— SET TASK —
Retype all of the data. Every line must match exactly.

— DATA LINES —
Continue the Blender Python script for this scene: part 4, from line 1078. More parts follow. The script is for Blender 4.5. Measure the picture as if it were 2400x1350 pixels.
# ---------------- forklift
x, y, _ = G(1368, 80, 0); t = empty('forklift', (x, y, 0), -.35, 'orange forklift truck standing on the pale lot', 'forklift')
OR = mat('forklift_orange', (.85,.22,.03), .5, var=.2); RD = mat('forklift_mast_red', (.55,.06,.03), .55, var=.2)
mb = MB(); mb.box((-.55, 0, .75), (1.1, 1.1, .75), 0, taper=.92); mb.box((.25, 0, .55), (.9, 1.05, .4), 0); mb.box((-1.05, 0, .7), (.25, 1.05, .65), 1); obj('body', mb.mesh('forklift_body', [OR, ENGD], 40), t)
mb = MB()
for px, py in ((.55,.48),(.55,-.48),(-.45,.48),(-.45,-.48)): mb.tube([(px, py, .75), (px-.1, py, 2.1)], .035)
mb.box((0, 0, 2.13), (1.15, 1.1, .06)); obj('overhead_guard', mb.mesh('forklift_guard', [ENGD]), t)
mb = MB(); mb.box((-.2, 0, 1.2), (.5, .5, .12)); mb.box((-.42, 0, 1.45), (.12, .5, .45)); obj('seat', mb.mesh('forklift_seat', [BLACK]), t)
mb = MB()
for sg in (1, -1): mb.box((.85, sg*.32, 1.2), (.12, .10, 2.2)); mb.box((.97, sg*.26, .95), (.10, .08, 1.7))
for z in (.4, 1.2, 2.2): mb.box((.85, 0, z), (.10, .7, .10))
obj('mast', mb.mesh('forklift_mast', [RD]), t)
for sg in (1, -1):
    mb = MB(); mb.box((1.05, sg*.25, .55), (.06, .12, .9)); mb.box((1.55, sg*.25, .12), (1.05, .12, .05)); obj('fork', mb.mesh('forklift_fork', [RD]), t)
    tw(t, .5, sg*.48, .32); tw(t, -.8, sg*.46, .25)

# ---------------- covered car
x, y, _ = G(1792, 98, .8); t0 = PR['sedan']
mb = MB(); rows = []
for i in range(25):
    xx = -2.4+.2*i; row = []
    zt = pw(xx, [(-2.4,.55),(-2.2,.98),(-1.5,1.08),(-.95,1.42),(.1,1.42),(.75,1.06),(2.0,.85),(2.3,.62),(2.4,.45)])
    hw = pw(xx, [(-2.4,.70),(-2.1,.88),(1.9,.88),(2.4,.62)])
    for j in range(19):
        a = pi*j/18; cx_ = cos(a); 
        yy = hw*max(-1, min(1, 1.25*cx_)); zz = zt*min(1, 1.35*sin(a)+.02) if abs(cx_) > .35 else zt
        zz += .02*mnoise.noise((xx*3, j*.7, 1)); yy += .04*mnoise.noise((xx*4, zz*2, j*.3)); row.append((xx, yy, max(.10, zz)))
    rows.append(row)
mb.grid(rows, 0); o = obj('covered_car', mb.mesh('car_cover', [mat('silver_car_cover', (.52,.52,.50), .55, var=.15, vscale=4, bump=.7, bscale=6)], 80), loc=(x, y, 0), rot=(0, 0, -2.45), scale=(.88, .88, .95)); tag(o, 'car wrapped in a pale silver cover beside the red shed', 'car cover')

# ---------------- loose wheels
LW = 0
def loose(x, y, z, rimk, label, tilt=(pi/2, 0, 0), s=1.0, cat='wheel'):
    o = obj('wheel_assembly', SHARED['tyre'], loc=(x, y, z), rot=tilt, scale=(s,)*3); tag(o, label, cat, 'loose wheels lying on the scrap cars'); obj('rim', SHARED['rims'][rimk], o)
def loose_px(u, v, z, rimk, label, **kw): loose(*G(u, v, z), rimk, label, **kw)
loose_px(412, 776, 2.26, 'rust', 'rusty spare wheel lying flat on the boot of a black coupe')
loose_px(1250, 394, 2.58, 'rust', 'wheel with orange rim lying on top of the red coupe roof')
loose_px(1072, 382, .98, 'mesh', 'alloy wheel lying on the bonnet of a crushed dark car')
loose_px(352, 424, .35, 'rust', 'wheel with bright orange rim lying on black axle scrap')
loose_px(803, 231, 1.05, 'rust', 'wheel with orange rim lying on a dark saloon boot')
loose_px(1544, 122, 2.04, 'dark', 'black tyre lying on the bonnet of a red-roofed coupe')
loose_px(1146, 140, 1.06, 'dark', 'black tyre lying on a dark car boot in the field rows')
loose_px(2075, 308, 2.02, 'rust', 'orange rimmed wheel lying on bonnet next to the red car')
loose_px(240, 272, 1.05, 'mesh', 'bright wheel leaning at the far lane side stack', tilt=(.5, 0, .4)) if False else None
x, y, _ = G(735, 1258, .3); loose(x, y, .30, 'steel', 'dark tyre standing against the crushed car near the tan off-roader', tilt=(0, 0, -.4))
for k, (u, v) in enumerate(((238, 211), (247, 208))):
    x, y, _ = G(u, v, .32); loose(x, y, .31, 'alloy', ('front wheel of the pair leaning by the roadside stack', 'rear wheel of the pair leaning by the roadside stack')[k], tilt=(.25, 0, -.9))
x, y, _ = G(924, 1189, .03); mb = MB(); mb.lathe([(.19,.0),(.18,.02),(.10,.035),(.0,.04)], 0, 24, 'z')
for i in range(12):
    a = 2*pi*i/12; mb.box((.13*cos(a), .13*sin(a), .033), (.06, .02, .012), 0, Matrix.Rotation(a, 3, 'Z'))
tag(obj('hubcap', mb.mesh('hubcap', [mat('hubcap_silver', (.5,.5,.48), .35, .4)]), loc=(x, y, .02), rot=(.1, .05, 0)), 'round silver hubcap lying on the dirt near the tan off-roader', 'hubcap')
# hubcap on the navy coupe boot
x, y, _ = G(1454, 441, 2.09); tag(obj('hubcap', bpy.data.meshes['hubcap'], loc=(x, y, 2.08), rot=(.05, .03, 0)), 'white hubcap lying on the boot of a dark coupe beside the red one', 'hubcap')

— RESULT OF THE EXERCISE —
Continue the Blender Python script for this scene: part 4, from line 1078. More parts follow. The script is for Blender 4.5. Measure the picture as if it were 2400x1350 pixels.
# ---------------- forklift
x, y, _ = G(1368, 80, 0); t = empty('forklift', (x, y, 0), -.35, 'orange forklift truck standing on the pale lot', 'forklift')
OR = mat('forklift_orange', (.85,.22,.03), .5, var=.2); RD = mat('forklift_mast_red', (.55,.06,.03), .55, var=.2)
mb = MB(); mb.box((-.55, 0, .75), (1.1, 1.1, .75), 0, taper=.92); mb.box((.25, 0, .55), (.9, 1.05, .4), 0); mb.box((-1.05, 0, .7), (.25, 1.05, .65), 1); obj('body', mb.mesh('forklift_body', [OR, ENGD], 40), t)
mb = MB()
for px, py in ((.55,.48),(.55,-.48),(-.45,.48),(-.45,-.48)): mb.tube([(px, py, .75), (px-.1, py, 2.1)], .035)
mb.box((0, 0, 2.13), (1.15, 1.1, .06)); obj('overhead_guard', mb.mesh('forklift_guard', [ENGD]), t)
mb = MB(); mb.box((-.2, 0, 1.2), (.5, .5, .12)); mb.box((-.42, 0, 1.45), (.12, .5, .45)); obj('seat', mb.mesh('forklift_seat', [BLACK]), t)
mb = MB()
for sg in (1, -1): mb.box((.85, sg*.32, 1.2), (.12, .10, 2.2)); mb.box((.97, sg*.26, .95), (.10, .08, 1.7))
for z in (.4, 1.2, 2.2): mb.box((.85, 0, z), (.10, .7, .10))
obj('mast', mb.mesh('forklift_mast', [RD]), t)
for sg in (1, -1):
    mb = MB(); mb.box((1.05, sg*.25, .55), (.06, .12, .9)); mb.box((1.55, sg*.25, .12), (1.05, .12, .05)); obj('fork', mb.mesh('forklift_fork', [RD]), t)
    tw(t, .5, sg*.48, .32); tw(t, -.8, sg*.46, .25)

# ---------------- covered car
x, y, _ = G(1792, 98, .8); t0 = PR['sedan']
mb = MB(); rows = []
for i in range(25):
    xx = -2.4+.2*i; row = []
    zt = pw(xx, [(-2.4,.55),(-2.2,.98),(-1.5,1.08),(-.95,1.42),(.1,1.42),(.75,1.06),(2.0,.85),(2.3,.62),(2.4,.45)])
    hw = pw(xx, [(-2.4,.70),(-2.1,.88),(1.9,.88),(2.4,.62)])
    for j in range(19):
        a = pi*j/18; cx_ = cos(a); 
        yy = hw*max(-1, min(1, 1.25*cx_)); zz = zt*min(1, 1.35*sin(a)+.02) if abs(cx_) > .35 else zt
        zz += .02*mnoise.noise((xx*3, j*.7, 1)); yy += .04*mnoise.noise((xx*4, zz*2, j*.3)); row.append((xx, yy, max(.10, zz)))
    rows.append(row)
mb.grid(rows, 0); o = obj('covered_car', mb.mesh('car_cover', [mat('silver_car_cover', (.52,.52,.50), .55, var=.15, vscale=4, bump=.7, bscale=6)], 80), loc=(x, y, 0), rot=(0, 0, -2.45), scale=(.88, .88, .95)); tag(o, 'car wrapped in a pale silver cover beside the red shed', 'car cover')

# ---------------- loose wheels
LW = 0
def loose(x, y, z, rimk, label, tilt=(pi/2, 0, 0), s=1.0, cat='wheel'):
    o = obj('wheel_assembly', SHARED['tyre'], loc=(x, y, z), rot=tilt, scale=(s,)*3); tag(o, label, cat, 'loose wheels lying on the scrap cars'); obj('rim', SHARED['rims'][rimk], o)
def loose_px(u, v, z, rimk, label, **kw): loose(*G(u, v, z), rimk, label, **kw)
loose_px(412, 776, 2.26, 'rust', 'rusty spare wheel lying flat on the boot of a black coupe')
loose_px(1250, 394, 2.58, 'rust', 'wheel with orange rim lying on top of the red coupe roof')
loose_px(1072, 382, .98, 'mesh', 'alloy wheel lying on the bonnet of a crushed dark car')
loose_px(352, 424, .35, 'rust', 'wheel with bright orange rim lying on black axle scrap')
loose_px(803, 231, 1.05, 'rust', 'wheel with orange rim lying on a dark saloon boot')
loose_px(1544, 122, 2.04, 'dark', 'black tyre lying on the bonnet of a red-roofed coupe')
loose_px(1146, 140, 1.06, 'dark', 'black tyre lying on a dark car boot in the field rows')
loose_px(2075, 308, 2.02, 'rust', 'orange rimmed wheel lying on bonnet next to the red car')
loose_px(240, 272, 1.05, 'mesh', 'bright wheel leaning at the far lane side stack', tilt=(.5, 0, .4)) if False else None
x, y, _ = G(735, 1258, .3); loose(x, y, .30, 'steel', 'dark tyre standing against the crushed car near the tan off-roader', tilt=(0, 0, -.4))
for k, (u, v) in enumerate(((238, 211), (247, 208))):
    x, y, _ = G(u, v, .32); loose(x, y, .31, 'alloy', ('front wheel of the pair leaning by the roadside stack', 'rear wheel of the pair leaning by the roadside stack')[k], tilt=(.25, 0, -.9))
x, y, _ = G(924, 1189, .03); mb = MB(); mb.lathe([(.19,.0),(.18,.02),(.10,.035),(.0,.04)], 0, 24, 'z')
for i in range(12):
    a = 2*pi*i/12; mb.box((.13*cos(a), .13*sin(a), .033), (.06, .02, .012), 0, Matrix.Rotation(a, 3, 'Z'))
tag(obj('hubcap', mb.mesh('hubcap', [mat('hubcap_silver', (.5,.5,.48), .35, .4)]), loc=(x, y, .02), rot=(.1, .05, 0)), 'round silver hubcap lying on the dirt near the tan off-roader', 'hubcap')
# hubcap on the navy coupe boot
x, y, _ = G(1454, 441, 2.09); tag(obj('hubcap', bpy.data.meshes['hubcap'], loc=(x, y, 2.08), rot=(.05, .03, 0)), 'white hubcap lying on the boot of a dark coupe beside the red one', 'hubcap')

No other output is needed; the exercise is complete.